Material ::
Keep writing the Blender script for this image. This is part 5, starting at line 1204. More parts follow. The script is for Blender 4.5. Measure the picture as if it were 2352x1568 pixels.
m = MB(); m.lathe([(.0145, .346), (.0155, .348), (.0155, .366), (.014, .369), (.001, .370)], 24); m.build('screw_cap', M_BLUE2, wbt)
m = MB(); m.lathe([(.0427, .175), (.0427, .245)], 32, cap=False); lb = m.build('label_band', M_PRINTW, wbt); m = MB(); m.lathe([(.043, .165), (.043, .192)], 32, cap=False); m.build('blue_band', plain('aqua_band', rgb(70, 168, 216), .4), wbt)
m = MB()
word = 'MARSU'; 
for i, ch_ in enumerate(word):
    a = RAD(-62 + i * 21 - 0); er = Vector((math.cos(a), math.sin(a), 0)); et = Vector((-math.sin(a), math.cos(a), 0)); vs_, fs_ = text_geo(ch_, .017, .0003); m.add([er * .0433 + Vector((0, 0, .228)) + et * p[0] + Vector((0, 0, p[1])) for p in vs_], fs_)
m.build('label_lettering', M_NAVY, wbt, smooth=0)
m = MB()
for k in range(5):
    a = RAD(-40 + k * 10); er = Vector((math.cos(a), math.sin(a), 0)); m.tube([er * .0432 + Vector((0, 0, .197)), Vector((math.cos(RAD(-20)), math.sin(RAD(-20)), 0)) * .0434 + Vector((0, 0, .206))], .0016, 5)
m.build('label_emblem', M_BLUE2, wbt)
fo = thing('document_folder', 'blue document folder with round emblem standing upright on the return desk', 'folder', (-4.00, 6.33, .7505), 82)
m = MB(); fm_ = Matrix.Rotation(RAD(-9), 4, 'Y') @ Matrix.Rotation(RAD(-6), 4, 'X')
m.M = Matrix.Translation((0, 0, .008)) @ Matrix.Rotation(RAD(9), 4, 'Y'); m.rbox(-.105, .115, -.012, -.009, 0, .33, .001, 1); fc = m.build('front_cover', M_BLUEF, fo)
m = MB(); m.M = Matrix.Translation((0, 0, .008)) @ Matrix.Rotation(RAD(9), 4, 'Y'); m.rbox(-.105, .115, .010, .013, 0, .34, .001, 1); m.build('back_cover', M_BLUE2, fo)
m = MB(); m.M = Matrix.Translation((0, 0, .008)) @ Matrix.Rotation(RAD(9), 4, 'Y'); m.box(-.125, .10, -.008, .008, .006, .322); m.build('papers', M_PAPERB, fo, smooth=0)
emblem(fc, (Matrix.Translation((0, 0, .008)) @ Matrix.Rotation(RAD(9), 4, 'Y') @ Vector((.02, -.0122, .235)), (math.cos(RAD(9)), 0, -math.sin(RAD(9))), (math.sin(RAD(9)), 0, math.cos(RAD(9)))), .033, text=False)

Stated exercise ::
Nothing should be changed: write out all of the data as is.

Response ::
Keep writing the Blender script for this image. This is part 5, starting at line 1204. More parts follow. The script is for Blender 4.5. Measure the picture as if it were 2352x1568 pixels.
m = MB(); m.lathe([(.0145, .346), (.0155, .348), (.0155, .366), (.014, .369), (.001, .370)], 24); m.build('screw_cap', M_BLUE2, wbt)
m = MB(); m.lathe([(.0427, .175), (.0427, .245)], 32, cap=False); lb = m.build('label_band', M_PRINTW, wbt); m = MB(); m.lathe([(.043, .165), (.043, .192)], 32, cap=False); m.build('blue_band', plain('aqua_band', rgb(70, 168, 216), .4), wbt)
m = MB()
word = 'MARSU'; 
for i, ch_ in enumerate(word):
    a = RAD(-62 + i * 21 - 0); er = Vector((math.cos(a), math.sin(a), 0)); et = Vector((-math.sin(a), math.cos(a), 0)); vs_, fs_ = text_geo(ch_, .017, .0003); m.add([er * .0433 + Vector((0, 0, .228)) + et * p[0] + Vector((0, 0, p[1])) for p in vs_], fs_)
m.build('label_lettering', M_NAVY, wbt, smooth=0)
m = MB()
for k in range(5):
    a = RAD(-40 + k * 10); er = Vector((math.cos(a), math.sin(a), 0)); m.tube([er * .0432 + Vector((0, 0, .197)), Vector((math.cos(RAD(-20)), math.sin(RAD(-20)), 0)) * .0434 + Vector((0, 0, .206))], .0016, 5)
m.build('label_emblem', M_BLUE2, wbt)
fo = thing('document_folder', 'blue document folder with round emblem standing upright on the return desk', 'folder', (-4.00, 6.33, .7505), 82)
m = MB(); fm_ = Matrix.Rotation(RAD(-9), 4, 'Y') @ Matrix.Rotation(RAD(-6), 4, 'X')
m.M = Matrix.Translation((0, 0, .008)) @ Matrix.Rotation(RAD(9), 4, 'Y'); m.rbox(-.105, .115, -.012, -.009, 0, .33, .001, 1); fc = m.build('front_cover', M_BLUEF, fo)
m = MB(); m.M = Matrix.Translation((0, 0, .008)) @ Matrix.Rotation(RAD(9), 4, 'Y'); m.rbox(-.105, .115, .010, .013, 0, .34, .001, 1); m.build('back_cover', M_BLUE2, fo)
m = MB(); m.M = Matrix.Translation((0, 0, .008)) @ Matrix.Rotation(RAD(9), 4, 'Y'); m.box(-.125, .10, -.008, .008, .006, .322); m.build('papers', M_PAPERB, fo, smooth=0)
emblem(fc, (Matrix.Translation((0, 0, .008)) @ Matrix.Rotation(RAD(9), 4, 'Y') @ Vector((.02, -.0122, .235)), (math.cos(RAD(9)), 0, -math.sin(RAD(9))), (math.sin(RAD(9)), 0, math.cos(RAD(9)))), .033, text=False)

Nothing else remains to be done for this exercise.